■ **Data shown**
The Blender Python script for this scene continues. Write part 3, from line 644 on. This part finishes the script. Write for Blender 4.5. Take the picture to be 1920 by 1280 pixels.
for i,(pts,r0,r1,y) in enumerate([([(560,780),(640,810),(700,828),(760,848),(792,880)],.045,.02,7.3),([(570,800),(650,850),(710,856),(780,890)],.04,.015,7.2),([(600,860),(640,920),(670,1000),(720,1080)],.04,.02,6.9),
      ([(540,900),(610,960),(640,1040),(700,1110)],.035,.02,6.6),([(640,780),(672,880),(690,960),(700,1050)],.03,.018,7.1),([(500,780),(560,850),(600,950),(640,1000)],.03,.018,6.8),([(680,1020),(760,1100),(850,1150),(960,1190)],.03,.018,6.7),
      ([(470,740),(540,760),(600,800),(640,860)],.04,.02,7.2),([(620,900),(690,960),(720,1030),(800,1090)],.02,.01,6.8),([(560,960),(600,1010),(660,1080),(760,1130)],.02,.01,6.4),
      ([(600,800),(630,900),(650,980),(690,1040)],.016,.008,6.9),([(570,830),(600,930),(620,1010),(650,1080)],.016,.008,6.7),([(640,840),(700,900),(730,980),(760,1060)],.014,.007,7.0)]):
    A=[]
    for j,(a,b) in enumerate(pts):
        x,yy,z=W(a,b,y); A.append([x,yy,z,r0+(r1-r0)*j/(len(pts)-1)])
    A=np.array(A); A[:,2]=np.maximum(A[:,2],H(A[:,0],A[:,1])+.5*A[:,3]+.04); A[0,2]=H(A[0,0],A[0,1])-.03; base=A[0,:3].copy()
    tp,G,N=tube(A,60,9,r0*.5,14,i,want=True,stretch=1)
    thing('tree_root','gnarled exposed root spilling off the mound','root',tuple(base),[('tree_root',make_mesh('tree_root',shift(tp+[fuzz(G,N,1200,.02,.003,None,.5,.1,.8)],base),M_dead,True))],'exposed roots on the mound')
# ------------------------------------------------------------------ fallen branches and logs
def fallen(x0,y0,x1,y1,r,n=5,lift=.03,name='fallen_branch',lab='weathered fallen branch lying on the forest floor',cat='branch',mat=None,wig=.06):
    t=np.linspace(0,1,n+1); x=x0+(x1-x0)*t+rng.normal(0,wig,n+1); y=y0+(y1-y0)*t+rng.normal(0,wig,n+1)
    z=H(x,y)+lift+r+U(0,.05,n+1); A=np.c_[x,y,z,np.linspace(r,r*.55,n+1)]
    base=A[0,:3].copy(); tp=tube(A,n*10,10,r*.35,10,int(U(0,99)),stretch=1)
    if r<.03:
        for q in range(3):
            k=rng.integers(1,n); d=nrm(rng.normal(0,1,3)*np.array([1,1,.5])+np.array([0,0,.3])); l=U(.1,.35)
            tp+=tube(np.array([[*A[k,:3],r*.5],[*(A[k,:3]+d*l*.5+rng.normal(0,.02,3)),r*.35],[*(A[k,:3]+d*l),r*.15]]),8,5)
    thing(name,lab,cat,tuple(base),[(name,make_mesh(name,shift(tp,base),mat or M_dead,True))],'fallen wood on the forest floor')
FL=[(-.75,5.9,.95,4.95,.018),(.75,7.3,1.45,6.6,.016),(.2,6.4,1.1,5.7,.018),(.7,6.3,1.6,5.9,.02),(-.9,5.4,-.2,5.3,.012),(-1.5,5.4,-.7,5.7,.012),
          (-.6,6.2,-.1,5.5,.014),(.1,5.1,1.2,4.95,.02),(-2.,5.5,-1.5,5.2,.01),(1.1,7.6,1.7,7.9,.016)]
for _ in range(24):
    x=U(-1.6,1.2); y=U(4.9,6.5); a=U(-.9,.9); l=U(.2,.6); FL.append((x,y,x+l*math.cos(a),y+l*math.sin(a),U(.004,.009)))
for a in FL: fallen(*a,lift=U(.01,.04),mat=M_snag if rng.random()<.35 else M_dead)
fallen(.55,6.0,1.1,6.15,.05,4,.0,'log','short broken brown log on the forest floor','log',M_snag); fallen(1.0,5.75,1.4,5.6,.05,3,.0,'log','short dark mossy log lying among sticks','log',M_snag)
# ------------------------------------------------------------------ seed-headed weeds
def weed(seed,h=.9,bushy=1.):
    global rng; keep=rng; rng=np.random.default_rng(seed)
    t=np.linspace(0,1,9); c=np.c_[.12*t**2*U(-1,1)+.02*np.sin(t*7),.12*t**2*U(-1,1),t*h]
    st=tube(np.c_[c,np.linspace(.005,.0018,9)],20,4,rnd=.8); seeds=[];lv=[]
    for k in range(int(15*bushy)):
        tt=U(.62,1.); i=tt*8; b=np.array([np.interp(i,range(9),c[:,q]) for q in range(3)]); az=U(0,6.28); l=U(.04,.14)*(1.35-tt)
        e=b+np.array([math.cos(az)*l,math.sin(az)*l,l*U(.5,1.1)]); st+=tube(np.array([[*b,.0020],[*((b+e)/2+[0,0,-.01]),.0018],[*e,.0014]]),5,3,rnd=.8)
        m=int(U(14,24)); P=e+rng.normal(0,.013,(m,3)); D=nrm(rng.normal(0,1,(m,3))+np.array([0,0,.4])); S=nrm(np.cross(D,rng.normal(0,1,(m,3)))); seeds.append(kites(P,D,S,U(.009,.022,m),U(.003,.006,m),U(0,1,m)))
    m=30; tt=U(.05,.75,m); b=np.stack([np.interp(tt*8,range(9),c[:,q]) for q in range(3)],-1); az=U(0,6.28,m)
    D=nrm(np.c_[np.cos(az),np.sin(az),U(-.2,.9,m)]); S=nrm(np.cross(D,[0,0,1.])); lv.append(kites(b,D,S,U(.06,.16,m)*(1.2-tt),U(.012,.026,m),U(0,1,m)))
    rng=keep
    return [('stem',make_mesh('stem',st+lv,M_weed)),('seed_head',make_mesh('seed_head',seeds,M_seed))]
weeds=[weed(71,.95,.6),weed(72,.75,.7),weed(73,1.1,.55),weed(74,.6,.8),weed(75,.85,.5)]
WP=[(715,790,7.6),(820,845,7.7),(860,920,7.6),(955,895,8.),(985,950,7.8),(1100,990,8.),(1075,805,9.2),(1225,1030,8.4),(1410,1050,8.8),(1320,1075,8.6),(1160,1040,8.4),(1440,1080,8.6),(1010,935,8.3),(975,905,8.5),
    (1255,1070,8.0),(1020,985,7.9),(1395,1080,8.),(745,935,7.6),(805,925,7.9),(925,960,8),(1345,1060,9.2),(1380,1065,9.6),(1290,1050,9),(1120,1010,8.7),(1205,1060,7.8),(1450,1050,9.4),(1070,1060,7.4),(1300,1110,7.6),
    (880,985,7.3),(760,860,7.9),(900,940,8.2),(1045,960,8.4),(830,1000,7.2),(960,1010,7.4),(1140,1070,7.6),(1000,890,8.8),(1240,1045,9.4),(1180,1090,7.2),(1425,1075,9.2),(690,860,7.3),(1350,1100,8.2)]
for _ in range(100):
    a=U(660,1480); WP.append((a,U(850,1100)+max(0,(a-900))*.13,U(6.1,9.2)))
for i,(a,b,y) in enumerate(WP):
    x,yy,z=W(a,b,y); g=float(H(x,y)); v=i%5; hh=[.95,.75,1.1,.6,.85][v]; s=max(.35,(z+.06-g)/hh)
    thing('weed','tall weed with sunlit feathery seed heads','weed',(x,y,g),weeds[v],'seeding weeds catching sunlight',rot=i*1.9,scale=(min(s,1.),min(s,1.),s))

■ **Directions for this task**
Restate the whole listing exactly, leaving out nothing.

■ **Solved problem**
The Blender Python script for this scene continues. Write part 3, from line 644 on. This part finishes the script. Write for Blender 4.5. Take the picture to be 1920 by 1280 pixels.
for i,(pts,r0,r1,y) in enumerate([([(560,780),(640,810),(700,828),(760,848),(792,880)],.045,.02,7.3),([(570,800),(650,850),(710,856),(780,890)],.04,.015,7.2),([(600,860),(640,920),(670,1000),(720,1080)],.04,.02,6.9),
      ([(540,900),(610,960),(640,1040),(700,1110)],.035,.02,6.6),([(640,780),(672,880),(690,960),(700,1050)],.03,.018,7.1),([(500,780),(560,850),(600,950),(640,1000)],.03,.018,6.8),([(680,1020),(760,1100),(850,1150),(960,1190)],.03,.018,6.7),
      ([(470,740),(540,760),(600,800),(640,860)],.04,.02,7.2),([(620,900),(690,960),(720,1030),(800,1090)],.02,.01,6.8),([(560,960),(600,1010),(660,1080),(760,1130)],.02,.01,6.4),
      ([(600,800),(630,900),(650,980),(690,1040)],.016,.008,6.9),([(570,830),(600,930),(620,1010),(650,1080)],.016,.008,6.7),([(640,840),(700,900),(730,980),(760,1060)],.014,.007,7.0)]):
    A=[]
    for j,(a,b) in enumerate(pts):
        x,yy,z=W(a,b,y); A.append([x,yy,z,r0+(r1-r0)*j/(len(pts)-1)])
    A=np.array(A); A[:,2]=np.maximum(A[:,2],H(A[:,0],A[:,1])+.5*A[:,3]+.04); A[0,2]=H(A[0,0],A[0,1])-.03; base=A[0,:3].copy()
    tp,G,N=tube(A,60,9,r0*.5,14,i,want=True,stretch=1)
    thing('tree_root','gnarled exposed root spilling off the mound','root',tuple(base),[('tree_root',make_mesh('tree_root',shift(tp+[fuzz(G,N,1200,.02,.003,None,.5,.1,.8)],base),M_dead,True))],'exposed roots on the mound')
# ------------------------------------------------------------------ fallen branches and logs
def fallen(x0,y0,x1,y1,r,n=5,lift=.03,name='fallen_branch',lab='weathered fallen branch lying on the forest floor',cat='branch',mat=None,wig=.06):
    t=np.linspace(0,1,n+1); x=x0+(x1-x0)*t+rng.normal(0,wig,n+1); y=y0+(y1-y0)*t+rng.normal(0,wig,n+1)
    z=H(x,y)+lift+r+U(0,.05,n+1); A=np.c_[x,y,z,np.linspace(r,r*.55,n+1)]
    base=A[0,:3].copy(); tp=tube(A,n*10,10,r*.35,10,int(U(0,99)),stretch=1)
    if r<.03:
        for q in range(3):
            k=rng.integers(1,n); d=nrm(rng.normal(0,1,3)*np.array([1,1,.5])+np.array([0,0,.3])); l=U(.1,.35)
            tp+=tube(np.array([[*A[k,:3],r*.5],[*(A[k,:3]+d*l*.5+rng.normal(0,.02,3)),r*.35],[*(A[k,:3]+d*l),r*.15]]),8,5)
    thing(name,lab,cat,tuple(base),[(name,make_mesh(name,shift(tp,base),mat or M_dead,True))],'fallen wood on the forest floor')
FL=[(-.75,5.9,.95,4.95,.018),(.75,7.3,1.45,6.6,.016),(.2,6.4,1.1,5.7,.018),(.7,6.3,1.6,5.9,.02),(-.9,5.4,-.2,5.3,.012),(-1.5,5.4,-.7,5.7,.012),
          (-.6,6.2,-.1,5.5,.014),(.1,5.1,1.2,4.95,.02),(-2.,5.5,-1.5,5.2,.01),(1.1,7.6,1.7,7.9,.016)]
for _ in range(24):
    x=U(-1.6,1.2); y=U(4.9,6.5); a=U(-.9,.9); l=U(.2,.6); FL.append((x,y,x+l*math.cos(a),y+l*math.sin(a),U(.004,.009)))
for a in FL: fallen(*a,lift=U(.01,.04),mat=M_snag if rng.random()<.35 else M_dead)
fallen(.55,6.0,1.1,6.15,.05,4,.0,'log','short broken brown log on the forest floor','log',M_snag); fallen(1.0,5.75,1.4,5.6,.05,3,.0,'log','short dark mossy log lying among sticks','log',M_snag)
# ------------------------------------------------------------------ seed-headed weeds
def weed(seed,h=.9,bushy=1.):
    global rng; keep=rng; rng=np.random.default_rng(seed)
    t=np.linspace(0,1,9); c=np.c_[.12*t**2*U(-1,1)+.02*np.sin(t*7),.12*t**2*U(-1,1),t*h]
    st=tube(np.c_[c,np.linspace(.005,.0018,9)],20,4,rnd=.8); seeds=[];lv=[]
    for k in range(int(15*bushy)):
        tt=U(.62,1.); i=tt*8; b=np.array([np.interp(i,range(9),c[:,q]) for q in range(3)]); az=U(0,6.28); l=U(.04,.14)*(1.35-tt)
        e=b+np.array([math.cos(az)*l,math.sin(az)*l,l*U(.5,1.1)]); st+=tube(np.array([[*b,.0020],[*((b+e)/2+[0,0,-.01]),.0018],[*e,.0014]]),5,3,rnd=.8)
        m=int(U(14,24)); P=e+rng.normal(0,.013,(m,3)); D=nrm(rng.normal(0,1,(m,3))+np.array([0,0,.4])); S=nrm(np.cross(D,rng.normal(0,1,(m,3)))); seeds.append(kites(P,D,S,U(.009,.022,m),U(.003,.006,m),U(0,1,m)))
    m=30; tt=U(.05,.75,m); b=np.stack([np.interp(tt*8,range(9),c[:,q]) for q in range(3)],-1); az=U(0,6.28,m)
    D=nrm(np.c_[np.cos(az),np.sin(az),U(-.2,.9,m)]); S=nrm(np.cross(D,[0,0,1.])); lv.append(kites(b,D,S,U(.06,.16,m)*(1.2-tt),U(.012,.026,m),U(0,1,m)))
    rng=keep
    return [('stem',make_mesh('stem',st+lv,M_weed)),('seed_head',make_mesh('seed_head',seeds,M_seed))]
weeds=[weed(71,.95,.6),weed(72,.75,.7),weed(73,1.1,.55),weed(74,.6,.8),weed(75,.85,.5)]
WP=[(715,790,7.6),(820,845,7.7),(860,920,7.6),(955,895,8.),(985,950,7.8),(1100,990,8.),(1075,805,9.2),(1225,1030,8.4),(1410,1050,8.8),(1320,1075,8.6),(1160,1040,8.4),(1440,1080,8.6),(1010,935,8.3),(975,905,8.5),
    (1255,1070,8.0),(1020,985,7.9),(1395,1080,8.),(745,935,7.6),(805,925,7.9),(925,960,8),(1345,1060,9.2),(1380,1065,9.6),(1290,1050,9),(1120,1010,8.7),(1205,1060,7.8),(1450,1050,9.4),(1070,1060,7.4),(1300,1110,7.6),
    (880,985,7.3),(760,860,7.9),(900,940,8.2),(1045,960,8.4),(830,1000,7.2),(960,1010,7.4),(1140,1070,7.6),(1000,890,8.8),(1240,1045,9.4),(1180,1090,7.2),(1425,1075,9.2),(690,860,7.3),(1350,1100,8.2)]
for _ in range(100):
    a=U(660,1480); WP.append((a,U(850,1100)+max(0,(a-900))*.13,U(6.1,9.2)))
for i,(a,b,y) in enumerate(WP):
    x,yy,z=W(a,b,y); g=float(H(x,y)); v=i%5; hh=[.95,.75,1.1,.6,.85][v]; s=max(.35,(z+.06-g)/hh)
    thing('weed','tall weed with sunlit feathery seed heads','weed',(x,y,g),weeds[v],'seeding weeds catching sunlight',rot=i*1.9,scale=(min(s,1.),min(s,1.),s))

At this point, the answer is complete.